──────── Provided data ────────
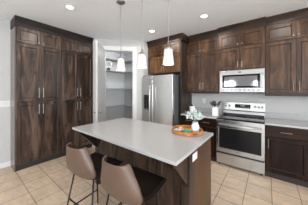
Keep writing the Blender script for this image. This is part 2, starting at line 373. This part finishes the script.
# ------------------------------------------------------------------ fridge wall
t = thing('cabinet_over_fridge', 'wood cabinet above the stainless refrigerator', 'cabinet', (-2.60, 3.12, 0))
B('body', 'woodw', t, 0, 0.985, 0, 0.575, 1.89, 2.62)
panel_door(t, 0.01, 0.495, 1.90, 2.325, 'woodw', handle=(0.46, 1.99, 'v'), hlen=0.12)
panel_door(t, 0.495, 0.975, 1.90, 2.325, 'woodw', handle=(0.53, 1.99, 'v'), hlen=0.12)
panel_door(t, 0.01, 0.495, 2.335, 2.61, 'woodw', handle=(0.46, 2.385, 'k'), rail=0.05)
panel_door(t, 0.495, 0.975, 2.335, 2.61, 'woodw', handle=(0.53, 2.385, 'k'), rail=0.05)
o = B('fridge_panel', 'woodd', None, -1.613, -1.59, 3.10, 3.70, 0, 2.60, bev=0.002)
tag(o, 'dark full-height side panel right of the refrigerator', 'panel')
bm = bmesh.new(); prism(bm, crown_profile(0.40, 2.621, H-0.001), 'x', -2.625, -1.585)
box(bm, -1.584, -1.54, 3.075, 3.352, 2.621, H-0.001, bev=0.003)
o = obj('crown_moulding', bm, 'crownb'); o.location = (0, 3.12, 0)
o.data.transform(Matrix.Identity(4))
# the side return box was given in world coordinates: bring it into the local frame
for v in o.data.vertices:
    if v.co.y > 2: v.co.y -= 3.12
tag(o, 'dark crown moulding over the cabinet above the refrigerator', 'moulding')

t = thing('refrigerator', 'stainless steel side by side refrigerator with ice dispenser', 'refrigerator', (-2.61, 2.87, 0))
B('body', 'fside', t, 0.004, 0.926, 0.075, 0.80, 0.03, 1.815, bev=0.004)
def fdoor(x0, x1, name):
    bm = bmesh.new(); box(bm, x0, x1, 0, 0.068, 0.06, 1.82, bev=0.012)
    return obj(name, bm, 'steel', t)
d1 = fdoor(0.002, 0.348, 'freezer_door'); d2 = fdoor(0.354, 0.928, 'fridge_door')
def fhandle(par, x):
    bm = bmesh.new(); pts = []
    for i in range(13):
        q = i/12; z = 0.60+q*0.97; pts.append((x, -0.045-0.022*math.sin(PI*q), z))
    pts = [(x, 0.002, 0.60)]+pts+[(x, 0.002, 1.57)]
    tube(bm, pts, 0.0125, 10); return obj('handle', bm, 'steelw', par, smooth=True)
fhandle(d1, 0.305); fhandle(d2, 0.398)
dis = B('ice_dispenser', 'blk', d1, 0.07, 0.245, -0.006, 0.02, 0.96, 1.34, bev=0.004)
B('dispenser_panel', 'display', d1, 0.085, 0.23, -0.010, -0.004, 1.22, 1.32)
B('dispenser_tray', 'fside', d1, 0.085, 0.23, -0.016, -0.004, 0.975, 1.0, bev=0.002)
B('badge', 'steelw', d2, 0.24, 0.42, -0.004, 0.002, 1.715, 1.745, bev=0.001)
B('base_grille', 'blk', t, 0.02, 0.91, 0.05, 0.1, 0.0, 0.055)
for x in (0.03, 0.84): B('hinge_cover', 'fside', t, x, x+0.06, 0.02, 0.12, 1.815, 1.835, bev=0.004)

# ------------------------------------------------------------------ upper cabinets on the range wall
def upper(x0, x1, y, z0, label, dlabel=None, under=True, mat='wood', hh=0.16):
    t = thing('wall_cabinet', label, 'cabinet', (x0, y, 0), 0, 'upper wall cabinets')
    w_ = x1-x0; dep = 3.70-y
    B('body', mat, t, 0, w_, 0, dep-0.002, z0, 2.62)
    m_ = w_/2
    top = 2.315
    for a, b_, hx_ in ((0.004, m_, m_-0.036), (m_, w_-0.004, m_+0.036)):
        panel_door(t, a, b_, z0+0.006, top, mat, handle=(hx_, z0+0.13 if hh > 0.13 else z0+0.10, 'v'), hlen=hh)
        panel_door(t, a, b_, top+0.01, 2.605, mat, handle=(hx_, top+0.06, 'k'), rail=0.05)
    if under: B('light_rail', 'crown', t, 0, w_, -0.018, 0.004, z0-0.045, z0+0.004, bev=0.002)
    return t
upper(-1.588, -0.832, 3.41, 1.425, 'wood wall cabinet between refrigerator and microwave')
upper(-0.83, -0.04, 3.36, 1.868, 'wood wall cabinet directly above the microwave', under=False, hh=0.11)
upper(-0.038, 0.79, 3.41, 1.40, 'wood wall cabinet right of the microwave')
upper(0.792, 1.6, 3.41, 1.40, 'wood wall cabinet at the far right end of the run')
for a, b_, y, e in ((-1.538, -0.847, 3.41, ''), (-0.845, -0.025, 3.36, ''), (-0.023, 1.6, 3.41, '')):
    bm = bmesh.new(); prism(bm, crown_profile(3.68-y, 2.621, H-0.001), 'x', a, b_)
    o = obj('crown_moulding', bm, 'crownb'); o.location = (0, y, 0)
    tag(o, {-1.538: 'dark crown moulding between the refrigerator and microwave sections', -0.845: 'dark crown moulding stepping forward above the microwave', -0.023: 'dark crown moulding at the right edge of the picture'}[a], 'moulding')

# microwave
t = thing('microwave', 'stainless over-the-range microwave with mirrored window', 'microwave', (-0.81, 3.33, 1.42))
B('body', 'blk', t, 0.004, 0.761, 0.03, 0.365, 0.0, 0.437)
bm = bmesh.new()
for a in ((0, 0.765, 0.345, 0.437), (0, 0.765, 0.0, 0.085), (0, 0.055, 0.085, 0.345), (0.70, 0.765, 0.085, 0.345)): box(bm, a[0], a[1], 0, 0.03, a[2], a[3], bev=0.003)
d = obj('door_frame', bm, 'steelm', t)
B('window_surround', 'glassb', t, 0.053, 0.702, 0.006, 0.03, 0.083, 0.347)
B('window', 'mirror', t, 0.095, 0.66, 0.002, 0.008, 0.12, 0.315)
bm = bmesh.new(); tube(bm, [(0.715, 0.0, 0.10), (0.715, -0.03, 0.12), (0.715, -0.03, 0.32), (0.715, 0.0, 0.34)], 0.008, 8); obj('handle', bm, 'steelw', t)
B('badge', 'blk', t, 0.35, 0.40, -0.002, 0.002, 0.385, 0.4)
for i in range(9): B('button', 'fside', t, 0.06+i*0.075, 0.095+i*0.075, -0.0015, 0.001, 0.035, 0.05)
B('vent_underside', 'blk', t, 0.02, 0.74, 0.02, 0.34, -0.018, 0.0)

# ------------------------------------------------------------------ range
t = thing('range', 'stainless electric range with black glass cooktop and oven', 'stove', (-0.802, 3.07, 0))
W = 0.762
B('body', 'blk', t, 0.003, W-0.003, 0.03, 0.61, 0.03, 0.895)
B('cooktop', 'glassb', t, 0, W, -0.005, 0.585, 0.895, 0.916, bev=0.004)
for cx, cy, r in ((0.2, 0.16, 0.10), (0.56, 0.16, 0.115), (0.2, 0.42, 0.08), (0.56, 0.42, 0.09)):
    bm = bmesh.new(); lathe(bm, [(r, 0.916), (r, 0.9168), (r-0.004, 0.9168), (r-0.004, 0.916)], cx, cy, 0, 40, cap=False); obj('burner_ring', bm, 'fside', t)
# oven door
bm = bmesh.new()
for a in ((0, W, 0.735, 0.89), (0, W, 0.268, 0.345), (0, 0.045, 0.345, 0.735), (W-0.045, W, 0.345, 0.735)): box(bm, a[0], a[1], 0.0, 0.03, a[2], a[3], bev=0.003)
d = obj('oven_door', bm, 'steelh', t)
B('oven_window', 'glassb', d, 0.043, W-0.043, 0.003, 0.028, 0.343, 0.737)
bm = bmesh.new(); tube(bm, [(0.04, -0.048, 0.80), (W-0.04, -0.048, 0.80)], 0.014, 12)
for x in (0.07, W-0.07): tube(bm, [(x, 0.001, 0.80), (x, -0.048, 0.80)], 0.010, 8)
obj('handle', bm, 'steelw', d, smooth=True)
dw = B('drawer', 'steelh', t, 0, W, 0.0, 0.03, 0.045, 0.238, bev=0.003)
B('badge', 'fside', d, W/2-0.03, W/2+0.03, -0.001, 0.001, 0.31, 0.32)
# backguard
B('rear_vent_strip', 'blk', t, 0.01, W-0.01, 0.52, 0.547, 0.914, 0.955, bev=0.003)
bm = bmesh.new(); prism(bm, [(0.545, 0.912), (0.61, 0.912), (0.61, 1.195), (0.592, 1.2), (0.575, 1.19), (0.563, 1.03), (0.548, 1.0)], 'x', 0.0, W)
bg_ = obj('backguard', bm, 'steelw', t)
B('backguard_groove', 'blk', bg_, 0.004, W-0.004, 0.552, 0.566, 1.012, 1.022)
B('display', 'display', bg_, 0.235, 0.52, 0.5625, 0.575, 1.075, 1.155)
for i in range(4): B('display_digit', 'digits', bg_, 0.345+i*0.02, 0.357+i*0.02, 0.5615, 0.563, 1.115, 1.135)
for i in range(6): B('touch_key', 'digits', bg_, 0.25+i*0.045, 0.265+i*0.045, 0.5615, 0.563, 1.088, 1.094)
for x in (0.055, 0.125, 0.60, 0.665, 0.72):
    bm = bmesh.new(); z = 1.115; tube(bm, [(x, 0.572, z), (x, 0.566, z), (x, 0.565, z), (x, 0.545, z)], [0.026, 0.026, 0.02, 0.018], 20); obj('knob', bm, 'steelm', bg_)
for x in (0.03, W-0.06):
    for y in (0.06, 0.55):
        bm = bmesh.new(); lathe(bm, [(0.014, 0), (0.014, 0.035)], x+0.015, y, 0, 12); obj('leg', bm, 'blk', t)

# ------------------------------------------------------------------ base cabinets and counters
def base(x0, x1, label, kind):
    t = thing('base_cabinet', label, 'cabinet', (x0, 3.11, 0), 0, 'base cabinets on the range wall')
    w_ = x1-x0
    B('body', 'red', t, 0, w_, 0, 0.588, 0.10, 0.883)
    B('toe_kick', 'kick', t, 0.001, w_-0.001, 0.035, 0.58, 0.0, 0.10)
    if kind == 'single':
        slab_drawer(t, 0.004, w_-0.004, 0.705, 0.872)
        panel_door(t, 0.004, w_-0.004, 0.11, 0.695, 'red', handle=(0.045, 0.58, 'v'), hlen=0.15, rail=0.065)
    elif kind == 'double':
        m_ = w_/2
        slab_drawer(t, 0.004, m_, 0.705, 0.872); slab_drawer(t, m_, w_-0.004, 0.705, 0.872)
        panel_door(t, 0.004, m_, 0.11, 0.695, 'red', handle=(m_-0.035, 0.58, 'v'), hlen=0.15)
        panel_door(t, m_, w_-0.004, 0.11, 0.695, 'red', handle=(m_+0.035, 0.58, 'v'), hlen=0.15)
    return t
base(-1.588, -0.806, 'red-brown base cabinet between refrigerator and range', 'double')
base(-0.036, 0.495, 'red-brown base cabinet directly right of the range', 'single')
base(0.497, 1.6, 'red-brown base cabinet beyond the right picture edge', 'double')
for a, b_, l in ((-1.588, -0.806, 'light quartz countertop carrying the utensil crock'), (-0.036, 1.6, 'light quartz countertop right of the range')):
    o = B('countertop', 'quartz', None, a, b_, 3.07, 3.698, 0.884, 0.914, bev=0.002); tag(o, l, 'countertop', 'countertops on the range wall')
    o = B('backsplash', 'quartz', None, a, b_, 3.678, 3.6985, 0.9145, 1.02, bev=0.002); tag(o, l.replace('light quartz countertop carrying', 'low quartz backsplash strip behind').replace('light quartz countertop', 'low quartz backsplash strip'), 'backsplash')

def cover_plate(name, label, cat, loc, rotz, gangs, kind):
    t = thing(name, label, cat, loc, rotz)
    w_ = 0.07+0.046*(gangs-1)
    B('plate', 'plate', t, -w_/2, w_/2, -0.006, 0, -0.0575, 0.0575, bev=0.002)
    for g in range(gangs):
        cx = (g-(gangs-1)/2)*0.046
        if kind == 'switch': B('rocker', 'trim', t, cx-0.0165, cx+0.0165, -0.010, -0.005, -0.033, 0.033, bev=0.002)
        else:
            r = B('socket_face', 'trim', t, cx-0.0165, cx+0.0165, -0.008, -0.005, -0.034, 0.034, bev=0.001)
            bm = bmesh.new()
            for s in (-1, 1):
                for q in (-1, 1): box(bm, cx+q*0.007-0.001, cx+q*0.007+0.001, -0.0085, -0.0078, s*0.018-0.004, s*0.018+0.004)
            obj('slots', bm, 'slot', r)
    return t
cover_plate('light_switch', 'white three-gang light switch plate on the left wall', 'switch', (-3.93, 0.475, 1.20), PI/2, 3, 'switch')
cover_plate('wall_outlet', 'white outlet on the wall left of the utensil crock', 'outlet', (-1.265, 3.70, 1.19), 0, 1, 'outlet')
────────
### Your task
Starting at the first line of the material, output exactly the lines up to and including the one with "tag(o, 'dark crown". Do not include the pictures.

### Expected output
Keep writing the Blender script for this image. This is part 2, starting at line 373. This part finishes the script.
# ------------------------------------------------------------------ fridge wall
t = thing('cabinet_over_fridge', 'wood cabinet above the stainless refrigerator', 'cabinet', (-2.60, 3.12, 0))
B('body', 'woodw', t, 0, 0.985, 0, 0.575, 1.89, 2.62)
panel_door(t, 0.01, 0.495, 1.90, 2.325, 'woodw', handle=(0.46, 1.99, 'v'), hlen=0.12)
panel_door(t, 0.495, 0.975, 1.90, 2.325, 'woodw', handle=(0.53, 1.99, 'v'), hlen=0.12)
panel_door(t, 0.01, 0.495, 2.335, 2.61, 'woodw', handle=(0.46, 2.385, 'k'), rail=0.05)
panel_door(t, 0.495, 0.975, 2.335, 2.61, 'woodw', handle=(0.53, 2.385, 'k'), rail=0.05)
o = B('fridge_panel', 'woodd', None, -1.613, -1.59, 3.10, 3.70, 0, 2.60, bev=0.002)
tag(o, 'dark full-height side panel right of the refrigerator', 'panel')
bm = bmesh.new(); prism(bm, crown_profile(0.40, 2.621, H-0.001), 'x', -2.625, -1.585)
box(bm, -1.584, -1.54, 3.075, 3.352, 2.621, H-0.001, bev=0.003)
o = obj('crown_moulding', bm, 'crownb'); o.location = (0, 3.12, 0)
o.data.transform(Matrix.Identity(4))
# the side return box was given in world coordinates: bring it into the local frame
for v in o.data.vertices:
    if v.co.y > 2: v.co.y -= 3.12
tag(o, 'dark crown moulding over the cabinet above the refrigerator', 'moulding')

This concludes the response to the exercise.